Introduced in 2020, the Restructuring Plan builds on the principles of a Scheme of Arrangement (a compromise or arrangement between a company and its members or creditors).

But importantly prioritises the rights of creditors who stand to benefit from the terms of the plan, allowing them to take precedence over those classes of creditors with less or no economic benefit.

Thank you to our friends at PKF GM for producing the facts around Restructuring Plans for our use.

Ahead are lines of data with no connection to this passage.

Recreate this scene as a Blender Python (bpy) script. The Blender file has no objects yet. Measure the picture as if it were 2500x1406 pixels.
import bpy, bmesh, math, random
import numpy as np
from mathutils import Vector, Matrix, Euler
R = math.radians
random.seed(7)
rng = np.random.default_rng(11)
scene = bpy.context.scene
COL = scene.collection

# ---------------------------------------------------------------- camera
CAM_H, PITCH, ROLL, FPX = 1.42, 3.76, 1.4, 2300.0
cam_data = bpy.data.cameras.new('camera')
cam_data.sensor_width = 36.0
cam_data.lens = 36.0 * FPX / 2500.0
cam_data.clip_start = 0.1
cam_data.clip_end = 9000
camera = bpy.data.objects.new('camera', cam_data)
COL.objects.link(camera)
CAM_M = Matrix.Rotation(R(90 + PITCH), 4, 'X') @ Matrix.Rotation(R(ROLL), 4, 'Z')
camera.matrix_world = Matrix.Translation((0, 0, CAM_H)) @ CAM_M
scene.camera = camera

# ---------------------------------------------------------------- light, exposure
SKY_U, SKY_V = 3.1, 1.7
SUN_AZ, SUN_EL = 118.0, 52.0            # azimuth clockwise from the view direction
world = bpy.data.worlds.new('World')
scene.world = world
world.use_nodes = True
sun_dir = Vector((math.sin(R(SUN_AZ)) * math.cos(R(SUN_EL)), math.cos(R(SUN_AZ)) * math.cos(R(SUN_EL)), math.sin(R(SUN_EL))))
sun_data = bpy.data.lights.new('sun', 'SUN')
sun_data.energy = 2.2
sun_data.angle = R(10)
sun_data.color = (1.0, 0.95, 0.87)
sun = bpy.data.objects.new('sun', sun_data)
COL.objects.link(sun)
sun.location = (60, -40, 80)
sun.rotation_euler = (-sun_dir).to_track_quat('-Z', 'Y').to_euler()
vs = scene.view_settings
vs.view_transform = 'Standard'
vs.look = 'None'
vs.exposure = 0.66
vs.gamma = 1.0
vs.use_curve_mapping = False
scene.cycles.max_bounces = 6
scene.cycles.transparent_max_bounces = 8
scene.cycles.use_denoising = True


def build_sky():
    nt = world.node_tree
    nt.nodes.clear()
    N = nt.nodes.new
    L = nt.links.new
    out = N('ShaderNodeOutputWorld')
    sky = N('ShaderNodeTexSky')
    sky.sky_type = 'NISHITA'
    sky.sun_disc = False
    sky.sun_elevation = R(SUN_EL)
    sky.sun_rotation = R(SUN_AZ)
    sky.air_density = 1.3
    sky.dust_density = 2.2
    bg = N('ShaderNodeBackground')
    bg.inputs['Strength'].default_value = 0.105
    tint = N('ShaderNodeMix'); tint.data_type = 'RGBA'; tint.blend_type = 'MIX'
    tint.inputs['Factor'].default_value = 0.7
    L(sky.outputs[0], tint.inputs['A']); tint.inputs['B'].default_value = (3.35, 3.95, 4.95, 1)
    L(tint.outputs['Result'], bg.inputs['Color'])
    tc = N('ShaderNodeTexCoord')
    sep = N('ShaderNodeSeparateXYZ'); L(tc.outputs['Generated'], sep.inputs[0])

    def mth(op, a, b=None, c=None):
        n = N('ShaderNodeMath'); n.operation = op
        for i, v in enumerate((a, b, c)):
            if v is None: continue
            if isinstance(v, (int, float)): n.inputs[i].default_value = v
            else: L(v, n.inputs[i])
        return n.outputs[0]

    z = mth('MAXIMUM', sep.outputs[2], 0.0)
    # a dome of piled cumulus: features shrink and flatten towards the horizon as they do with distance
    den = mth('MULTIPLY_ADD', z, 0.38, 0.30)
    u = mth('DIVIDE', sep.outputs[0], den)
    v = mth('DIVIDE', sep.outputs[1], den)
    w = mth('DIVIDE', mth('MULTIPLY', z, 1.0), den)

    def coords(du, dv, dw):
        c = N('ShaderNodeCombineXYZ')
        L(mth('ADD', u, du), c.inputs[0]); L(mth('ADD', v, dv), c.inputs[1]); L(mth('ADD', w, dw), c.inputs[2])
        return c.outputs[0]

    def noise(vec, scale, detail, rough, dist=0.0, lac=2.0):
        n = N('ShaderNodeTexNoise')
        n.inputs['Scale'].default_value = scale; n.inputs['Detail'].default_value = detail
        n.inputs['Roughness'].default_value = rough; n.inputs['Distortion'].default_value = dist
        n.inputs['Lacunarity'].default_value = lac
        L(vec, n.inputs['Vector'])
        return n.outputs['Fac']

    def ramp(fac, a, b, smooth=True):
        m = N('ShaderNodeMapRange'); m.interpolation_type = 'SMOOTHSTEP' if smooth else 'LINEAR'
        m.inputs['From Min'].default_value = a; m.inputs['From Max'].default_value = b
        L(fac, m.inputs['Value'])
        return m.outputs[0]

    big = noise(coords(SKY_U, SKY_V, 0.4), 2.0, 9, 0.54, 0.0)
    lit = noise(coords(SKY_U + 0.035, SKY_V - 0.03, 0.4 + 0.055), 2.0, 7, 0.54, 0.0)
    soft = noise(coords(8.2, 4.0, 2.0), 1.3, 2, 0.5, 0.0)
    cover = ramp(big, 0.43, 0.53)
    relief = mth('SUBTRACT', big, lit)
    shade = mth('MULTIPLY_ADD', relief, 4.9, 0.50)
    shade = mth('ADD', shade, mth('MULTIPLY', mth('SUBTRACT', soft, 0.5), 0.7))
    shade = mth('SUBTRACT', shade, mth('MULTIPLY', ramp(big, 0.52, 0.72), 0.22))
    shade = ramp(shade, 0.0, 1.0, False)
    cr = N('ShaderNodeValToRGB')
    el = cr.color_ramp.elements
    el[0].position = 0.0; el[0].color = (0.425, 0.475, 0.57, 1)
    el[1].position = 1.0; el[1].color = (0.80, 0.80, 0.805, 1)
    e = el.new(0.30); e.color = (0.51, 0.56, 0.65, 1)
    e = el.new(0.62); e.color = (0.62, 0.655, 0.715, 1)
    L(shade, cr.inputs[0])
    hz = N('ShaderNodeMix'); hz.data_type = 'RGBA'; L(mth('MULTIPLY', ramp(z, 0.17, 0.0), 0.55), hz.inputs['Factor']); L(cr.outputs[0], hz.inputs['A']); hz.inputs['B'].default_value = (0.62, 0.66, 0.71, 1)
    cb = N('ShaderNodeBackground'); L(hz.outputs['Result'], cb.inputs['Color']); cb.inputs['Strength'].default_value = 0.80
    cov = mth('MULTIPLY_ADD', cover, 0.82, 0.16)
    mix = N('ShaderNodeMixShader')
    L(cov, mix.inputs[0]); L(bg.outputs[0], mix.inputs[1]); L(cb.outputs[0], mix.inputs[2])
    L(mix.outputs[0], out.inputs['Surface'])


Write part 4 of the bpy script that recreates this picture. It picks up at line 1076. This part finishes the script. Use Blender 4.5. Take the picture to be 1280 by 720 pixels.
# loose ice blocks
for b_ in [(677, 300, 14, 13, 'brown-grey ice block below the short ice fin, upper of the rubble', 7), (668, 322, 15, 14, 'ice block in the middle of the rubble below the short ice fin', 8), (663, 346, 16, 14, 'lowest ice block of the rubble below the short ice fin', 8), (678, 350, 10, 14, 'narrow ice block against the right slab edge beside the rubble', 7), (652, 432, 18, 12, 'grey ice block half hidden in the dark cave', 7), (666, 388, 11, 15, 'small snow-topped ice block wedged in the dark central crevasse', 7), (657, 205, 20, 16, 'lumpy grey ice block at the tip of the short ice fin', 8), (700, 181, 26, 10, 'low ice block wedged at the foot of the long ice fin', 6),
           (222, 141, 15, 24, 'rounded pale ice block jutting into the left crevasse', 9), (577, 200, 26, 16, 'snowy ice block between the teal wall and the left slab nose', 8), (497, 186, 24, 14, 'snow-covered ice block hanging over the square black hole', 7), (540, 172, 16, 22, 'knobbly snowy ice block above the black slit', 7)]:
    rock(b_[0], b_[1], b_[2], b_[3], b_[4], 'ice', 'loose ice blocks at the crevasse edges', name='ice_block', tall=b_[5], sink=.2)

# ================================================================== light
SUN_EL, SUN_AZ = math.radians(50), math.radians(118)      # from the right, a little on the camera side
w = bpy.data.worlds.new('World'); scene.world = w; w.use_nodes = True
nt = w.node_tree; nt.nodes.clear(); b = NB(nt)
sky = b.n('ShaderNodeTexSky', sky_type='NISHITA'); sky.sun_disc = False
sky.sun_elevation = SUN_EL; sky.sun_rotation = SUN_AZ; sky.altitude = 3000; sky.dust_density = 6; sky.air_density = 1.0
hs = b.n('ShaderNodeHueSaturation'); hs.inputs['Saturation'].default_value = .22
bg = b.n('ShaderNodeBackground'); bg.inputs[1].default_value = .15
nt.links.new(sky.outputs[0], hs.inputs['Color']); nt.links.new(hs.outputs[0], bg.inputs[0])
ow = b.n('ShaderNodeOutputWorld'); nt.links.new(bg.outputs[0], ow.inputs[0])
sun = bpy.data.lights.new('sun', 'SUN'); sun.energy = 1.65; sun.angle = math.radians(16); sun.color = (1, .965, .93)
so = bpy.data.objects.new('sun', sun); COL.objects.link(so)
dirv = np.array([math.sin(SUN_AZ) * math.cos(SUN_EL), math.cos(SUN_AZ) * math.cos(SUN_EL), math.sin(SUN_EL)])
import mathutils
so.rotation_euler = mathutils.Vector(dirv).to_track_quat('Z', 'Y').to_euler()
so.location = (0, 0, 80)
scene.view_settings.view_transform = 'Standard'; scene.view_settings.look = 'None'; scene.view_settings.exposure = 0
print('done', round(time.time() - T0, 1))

Restructuring Plans – The Key Facts

  • A Restructuring Plan is a statutory procedure under which a binding, but flexible arrangement can be made between a company facing financial difficulties and its creditors. The process is designed to enable the company’s rescue as a going concern.
  • Much like a Scheme of Arrangement, The Restructuring Plan enables a company to restructure its balance sheet and may also provide the necessary stability to support new lending (whether debt or equity). Future operations can then be focussed on growth as opposed to paying down historic debt.
  • A Restructuring Plan is subject to the approval of creditors who are arranged into various classes; any class of Creditor that would under normal circumstances have no economic interest, may now be excluded from the process with the approval of the Court, (which must ultimately sanction the Plan).
  • More significantly, those classes of creditor who are likely to receive some form of financial return may also be compromised by a Restructuring Plan, as long as they receive more than they would otherwise have received if the Plan were not implemented.
  • This ‘cross-class cram-down’ differentiates Restructuring Plans from other similar procedures. It allows those creditors with an actual economic interest to approve such Plans without being held to ransom by creditors who would otherwise not benefit at all.
  • Restructuring Plans – The Process

  • Step 1 – Initiating the Process; the company must be experiencing difficulties or be likely to encounter such difficulties in the short term. The process can be instigated by any one of the company’s directors, creditors, or shareholders applying to Court to seek approval to convene meetings of creditors and members.
  • Step 2 – First Court Hearing; a first Court hearing will be held to consider whether:
  • The company meets the eligibility criteria (i.e. it is insolvent or likely to become so)
  • All classes of creditor have been correctly identified/formulated.
  • Any classes of creditors or members who should be excluded on the basis that they have no genuine economic interest.
  • Step 3 – Convening of Meetings; if the Court consents to the meetings being convened, a formal Notice will be sent to the creditors and members. At the meetings, the votes of the creditors and members are recorded. The requisite majorities are 75% by value of those present and voting in each class, which if achieved, will result in a second Court hearing. If the majority threshold is not met, the process ends.
  • Step 4 – Second Court Hearing and subsequent insolvency; at this hearing, the Court will determine whether to sanction the Plan, for which it has absolute discretion. It should also be noted that even If the Restructuring Plan is approved, but the company subsequently enters into another insolvency process, “bound creditors” will continue to be compelled to abide by and will only be able to claim in the second proceedings for their compromised debt.